▶ [Exercise objective] Starting with the first line below, extract each line through the one that contains "h_.build('handle', M['rail_grey'], o)", inclusive, excluding pictures.

* Begin Given material *

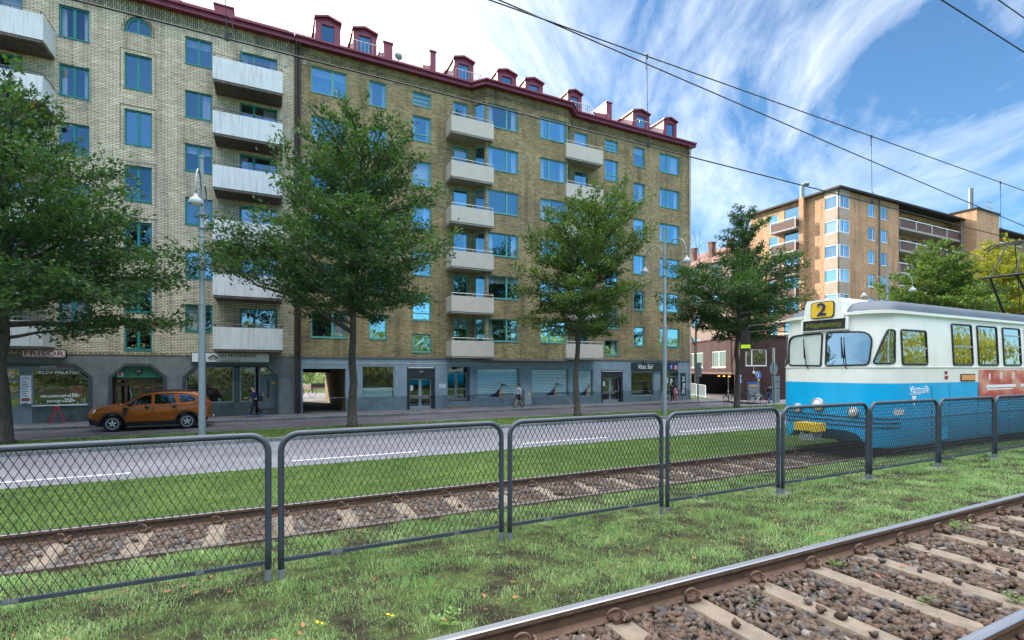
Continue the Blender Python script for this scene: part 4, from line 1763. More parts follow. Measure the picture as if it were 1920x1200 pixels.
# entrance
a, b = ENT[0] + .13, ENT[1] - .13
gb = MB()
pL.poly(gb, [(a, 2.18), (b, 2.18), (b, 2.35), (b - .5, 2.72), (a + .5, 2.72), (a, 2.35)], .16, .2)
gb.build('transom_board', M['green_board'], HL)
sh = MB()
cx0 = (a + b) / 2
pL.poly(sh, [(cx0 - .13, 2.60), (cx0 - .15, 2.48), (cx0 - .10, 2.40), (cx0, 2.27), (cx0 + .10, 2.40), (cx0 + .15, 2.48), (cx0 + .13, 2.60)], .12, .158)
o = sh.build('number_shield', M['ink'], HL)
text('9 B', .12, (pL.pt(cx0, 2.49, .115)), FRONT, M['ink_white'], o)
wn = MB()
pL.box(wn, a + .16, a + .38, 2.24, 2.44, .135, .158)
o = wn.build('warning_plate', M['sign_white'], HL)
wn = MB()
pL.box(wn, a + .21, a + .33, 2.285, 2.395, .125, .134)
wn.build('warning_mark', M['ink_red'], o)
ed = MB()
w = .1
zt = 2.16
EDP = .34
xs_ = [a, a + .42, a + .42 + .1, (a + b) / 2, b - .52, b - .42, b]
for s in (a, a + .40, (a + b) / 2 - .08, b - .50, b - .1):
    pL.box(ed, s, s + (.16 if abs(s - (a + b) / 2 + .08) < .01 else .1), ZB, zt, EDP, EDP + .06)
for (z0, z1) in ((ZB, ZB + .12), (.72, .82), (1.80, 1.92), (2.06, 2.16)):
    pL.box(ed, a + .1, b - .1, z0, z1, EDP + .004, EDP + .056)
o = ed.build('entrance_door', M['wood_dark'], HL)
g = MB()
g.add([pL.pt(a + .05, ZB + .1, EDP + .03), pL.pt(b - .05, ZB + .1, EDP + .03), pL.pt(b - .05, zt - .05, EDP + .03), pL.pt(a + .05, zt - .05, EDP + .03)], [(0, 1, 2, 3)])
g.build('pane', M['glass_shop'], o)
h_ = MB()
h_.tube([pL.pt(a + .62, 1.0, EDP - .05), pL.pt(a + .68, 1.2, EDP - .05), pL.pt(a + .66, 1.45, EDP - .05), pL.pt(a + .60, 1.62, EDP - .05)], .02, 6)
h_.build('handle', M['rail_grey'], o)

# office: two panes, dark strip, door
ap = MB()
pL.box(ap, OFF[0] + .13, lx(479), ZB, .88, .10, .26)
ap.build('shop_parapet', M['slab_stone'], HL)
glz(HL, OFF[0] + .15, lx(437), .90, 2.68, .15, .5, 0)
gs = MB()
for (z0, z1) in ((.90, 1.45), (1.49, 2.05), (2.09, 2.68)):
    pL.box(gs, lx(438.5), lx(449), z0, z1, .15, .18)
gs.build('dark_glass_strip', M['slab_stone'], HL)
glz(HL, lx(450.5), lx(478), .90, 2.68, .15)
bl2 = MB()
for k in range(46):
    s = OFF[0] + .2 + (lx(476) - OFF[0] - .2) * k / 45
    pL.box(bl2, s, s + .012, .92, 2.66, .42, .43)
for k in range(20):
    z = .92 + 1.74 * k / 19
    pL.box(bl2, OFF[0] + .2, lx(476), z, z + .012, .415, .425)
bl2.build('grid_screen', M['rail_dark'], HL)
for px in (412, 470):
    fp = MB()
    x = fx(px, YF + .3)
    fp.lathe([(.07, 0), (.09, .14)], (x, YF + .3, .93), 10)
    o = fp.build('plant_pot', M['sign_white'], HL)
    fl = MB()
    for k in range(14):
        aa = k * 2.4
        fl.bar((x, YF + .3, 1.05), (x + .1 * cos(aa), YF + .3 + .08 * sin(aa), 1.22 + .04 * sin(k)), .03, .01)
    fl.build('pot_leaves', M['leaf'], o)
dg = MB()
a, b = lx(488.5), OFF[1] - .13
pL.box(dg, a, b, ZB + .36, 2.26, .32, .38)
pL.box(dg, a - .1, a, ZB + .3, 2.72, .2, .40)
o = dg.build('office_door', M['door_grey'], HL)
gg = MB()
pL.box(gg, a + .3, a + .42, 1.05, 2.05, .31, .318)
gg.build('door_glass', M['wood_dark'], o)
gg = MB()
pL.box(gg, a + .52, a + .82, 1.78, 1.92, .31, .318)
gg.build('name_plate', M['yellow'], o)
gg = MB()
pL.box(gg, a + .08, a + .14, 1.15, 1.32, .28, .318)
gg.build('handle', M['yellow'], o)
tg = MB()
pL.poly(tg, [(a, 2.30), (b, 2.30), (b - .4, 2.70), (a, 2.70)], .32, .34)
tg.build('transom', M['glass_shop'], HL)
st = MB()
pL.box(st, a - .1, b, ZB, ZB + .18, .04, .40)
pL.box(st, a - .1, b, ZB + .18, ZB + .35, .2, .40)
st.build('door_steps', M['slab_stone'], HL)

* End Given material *

▶ [Correct answer]
Continue the Blender Python script for this scene: part 4, from line 1763. More parts follow. Measure the picture as if it were 1920x1200 pixels.
# entrance
a, b = ENT[0] + .13, ENT[1] - .13
gb = MB()
pL.poly(gb, [(a, 2.18), (b, 2.18), (b, 2.35), (b - .5, 2.72), (a + .5, 2.72), (a, 2.35)], .16, .2)
gb.build('transom_board', M['green_board'], HL)
sh = MB()
cx0 = (a + b) / 2
pL.poly(sh, [(cx0 - .13, 2.60), (cx0 - .15, 2.48), (cx0 - .10, 2.40), (cx0, 2.27), (cx0 + .10, 2.40), (cx0 + .15, 2.48), (cx0 + .13, 2.60)], .12, .158)
o = sh.build('number_shield', M['ink'], HL)
text('9 B', .12, (pL.pt(cx0, 2.49, .115)), FRONT, M['ink_white'], o)
wn = MB()
pL.box(wn, a + .16, a + .38, 2.24, 2.44, .135, .158)
o = wn.build('warning_plate', M['sign_white'], HL)
wn = MB()
pL.box(wn, a + .21, a + .33, 2.285, 2.395, .125, .134)
wn.build('warning_mark', M['ink_red'], o)
ed = MB()
w = .1
zt = 2.16
EDP = .34
xs_ = [a, a + .42, a + .42 + .1, (a + b) / 2, b - .52, b - .42, b]
for s in (a, a + .40, (a + b) / 2 - .08, b - .50, b - .1):
    pL.box(ed, s, s + (.16 if abs(s - (a + b) / 2 + .08) < .01 else .1), ZB, zt, EDP, EDP + .06)
for (z0, z1) in ((ZB, ZB + .12), (.72, .82), (1.80, 1.92), (2.06, 2.16)):
    pL.box(ed, a + .1, b - .1, z0, z1, EDP + .004, EDP + .056)
o = ed.build('entrance_door', M['wood_dark'], HL)
g = MB()
g.add([pL.pt(a + .05, ZB + .1, EDP + .03), pL.pt(b - .05, ZB + .1, EDP + .03), pL.pt(b - .05, zt - .05, EDP + .03), pL.pt(a + .05, zt - .05, EDP + .03)], [(0, 1, 2, 3)])
g.build('pane', M['glass_shop'], o)
h_ = MB()
h_.tube([pL.pt(a + .62, 1.0, EDP - .05), pL.pt(a + .68, 1.2, EDP - .05), pL.pt(a + .66, 1.45, EDP - .05), pL.pt(a + .60, 1.62, EDP - .05)], .02, 6)
h_.build('handle', M['rail_grey'], o)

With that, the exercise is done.